Utley’s seasonal numbers are in the toilet, but he’s been a different player since his return from an ankle injury. He’s on a 15-for-31 tear over his last eight games, with a 1.227 OPS. Maybe that .179 first half can’t be taken at face value. Utley was a respectable .270/.339/.407 stick last year, with 11 homers and 10 steals. 

Enrique Hernandez had been the temporary second basemen for the Dodgers, but he’ll probably get a new assignment: center field. Rookie flash Joc Pederson has been in a monstrous slump for two months, posting a messy .173/.332/.311 line with 71 strikeouts. You can’t blame the club for wanting to go in a different direction, at least for now. Hernandez has been a pleasant surprise through his 61-game sample, posting an .863 OPS with six homers. 

Utley is owned in 37 percent of Yahoo leagues, while the versatile Hernandez (three positional tags) trades at seven percent. Start your engines. 

Jackie Jr. (Topps)
Jackie Jr. (Topps)

• 

Back to the post-hype song we love to sing, how about Jackie Bradley Jr. of the Red Sox?
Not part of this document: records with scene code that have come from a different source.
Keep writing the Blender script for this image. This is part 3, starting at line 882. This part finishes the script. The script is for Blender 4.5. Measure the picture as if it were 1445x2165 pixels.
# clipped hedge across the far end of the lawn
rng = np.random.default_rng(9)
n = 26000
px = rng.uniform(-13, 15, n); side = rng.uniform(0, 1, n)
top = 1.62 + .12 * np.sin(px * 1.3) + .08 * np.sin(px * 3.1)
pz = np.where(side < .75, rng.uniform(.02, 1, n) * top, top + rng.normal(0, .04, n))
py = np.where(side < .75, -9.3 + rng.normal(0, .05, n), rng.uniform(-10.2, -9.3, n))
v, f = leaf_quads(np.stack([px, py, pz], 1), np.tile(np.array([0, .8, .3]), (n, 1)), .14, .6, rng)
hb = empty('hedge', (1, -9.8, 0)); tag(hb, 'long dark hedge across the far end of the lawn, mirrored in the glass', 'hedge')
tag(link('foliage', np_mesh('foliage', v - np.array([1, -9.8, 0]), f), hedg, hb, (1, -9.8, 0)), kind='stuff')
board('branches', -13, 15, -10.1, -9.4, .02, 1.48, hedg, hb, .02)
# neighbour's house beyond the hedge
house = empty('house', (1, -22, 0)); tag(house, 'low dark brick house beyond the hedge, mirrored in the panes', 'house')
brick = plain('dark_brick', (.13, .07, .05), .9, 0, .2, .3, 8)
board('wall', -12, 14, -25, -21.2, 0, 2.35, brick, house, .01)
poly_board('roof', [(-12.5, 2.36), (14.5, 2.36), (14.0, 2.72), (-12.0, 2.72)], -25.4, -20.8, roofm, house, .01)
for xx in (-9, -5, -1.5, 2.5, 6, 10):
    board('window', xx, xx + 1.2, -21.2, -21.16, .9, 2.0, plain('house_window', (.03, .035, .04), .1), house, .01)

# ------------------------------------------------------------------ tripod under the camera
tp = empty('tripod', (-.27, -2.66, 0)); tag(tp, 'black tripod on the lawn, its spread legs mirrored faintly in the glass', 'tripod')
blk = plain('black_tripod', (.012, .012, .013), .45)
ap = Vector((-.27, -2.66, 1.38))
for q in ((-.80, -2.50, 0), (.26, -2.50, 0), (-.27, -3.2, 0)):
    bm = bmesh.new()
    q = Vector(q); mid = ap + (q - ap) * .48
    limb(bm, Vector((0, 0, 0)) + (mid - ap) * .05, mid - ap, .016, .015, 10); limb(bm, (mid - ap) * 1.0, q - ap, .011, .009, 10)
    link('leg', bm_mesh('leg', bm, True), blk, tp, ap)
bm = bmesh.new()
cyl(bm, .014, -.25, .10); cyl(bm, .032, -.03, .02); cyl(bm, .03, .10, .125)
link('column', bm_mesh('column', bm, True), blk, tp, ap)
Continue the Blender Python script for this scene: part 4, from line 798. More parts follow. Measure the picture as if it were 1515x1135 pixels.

He’s been an angelic defensive outfielder for his entire pro career, but his bat has been suspect for a couple of years now.

Perhaps he’s finally turned a corner in 2015. Bradley, 25, posted a super .305/.382/.472 line with nine homers in 71 Triple-A games, and he’s been a dynamo for the Red Sox in the second half (.1.037 OPS over 68 plate appearances, three home runs). You probably noticed his two-homer, seven-RBI jamboree against Seattle last weekend, and he had a three-run jack in Wednesday’s victory over Seattle. 

The Red Sox don’t have an obvious place for Bradley to play now that Hanley Ramirez is back on the field, but the way Hanley’s hobbling around these days, I’m not confident he’ll be playing much longer. And given where Boston sits in the standings, it might as well let kids like Bradley play  this season should be about development and evaluation. Bradley actually reminds me a lot of Hicks, another 25-year-old outfielder who finally started to hit this year after a couple of fizzled tryouts. 

Bradley is still ready for a tire-kick in 78 percent of Yahoo leagues. There’s a pedigree here, and it wasn’t entirely built on his defense. Keep an open mind.